With this funding, faculty in chemistry and physics will develop and study “molecules functionalized with optical cycling centers,” accelerating research into next-generation chemical systems for quantum information storage and processing.

“Typically, when a molecule absorbs energy in the form of light, it will release this energy by emitting heat and light of a different color it absorbed, losing information about its original coherent state,” Campbell said. “Recently, a special class of functional groups was discovered that absorb and emit the exact same color, a property that allows the repetition of this cycle many times. The multi-institution team is developing new molecules with these functional groups and using their optical cycling properties to perform quantum information storage, processing and retrieval from individual/networks of molecules. The ability to use molecules instead of atoms enables quantum logic protocols that could allow quantum information transport and processing that is beyond the current state of the art.”

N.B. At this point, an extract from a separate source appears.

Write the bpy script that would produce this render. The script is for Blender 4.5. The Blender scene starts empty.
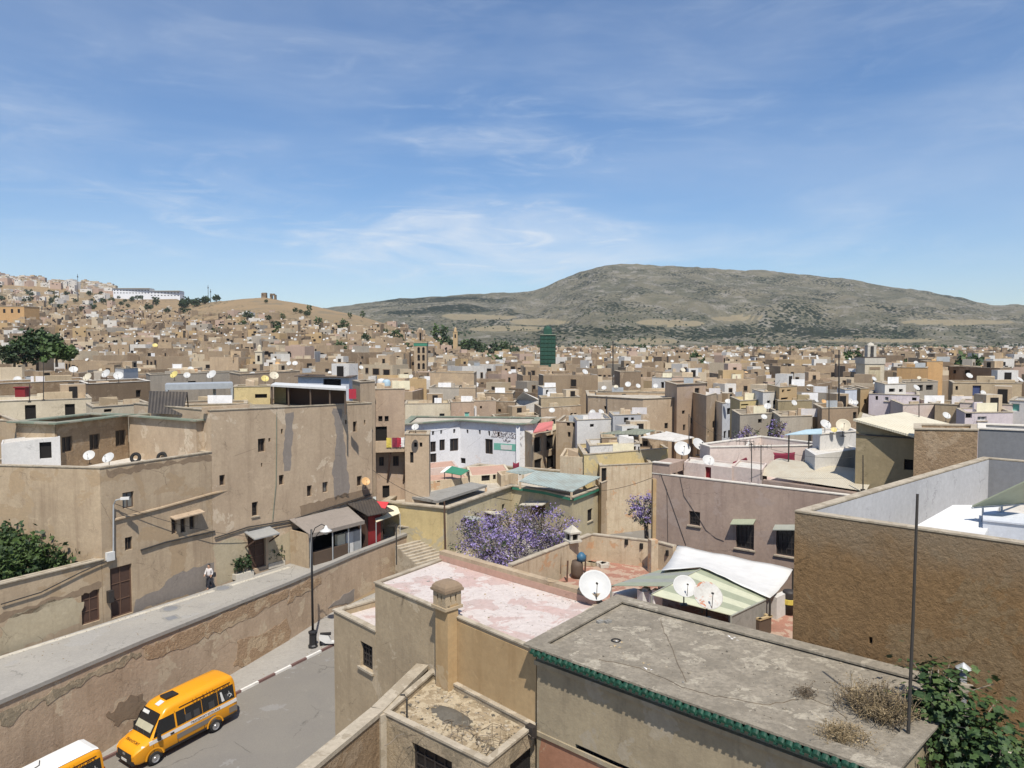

The primary investigators of this grant are Campbell; Eric Hudson, UCLA professor of physics; Justin Caram, co-principal investigator and UCLA assistant professor of chemistry and biochemistry; Anastassia Alexandrova, UCLA associate professor of chemistry and biochemistry; Anna Krylov of USC; John Doyle of Harvard; and Nick Hutzler of Caltech.

The grant to the UCLA-led team was one of 27 grants awarded by the U.S. Department of Energy’s Office of Science to develop new quantum materials. The awards were made in conjunction with the White House Summit on Advancing American Leadership in Quantum Information Science.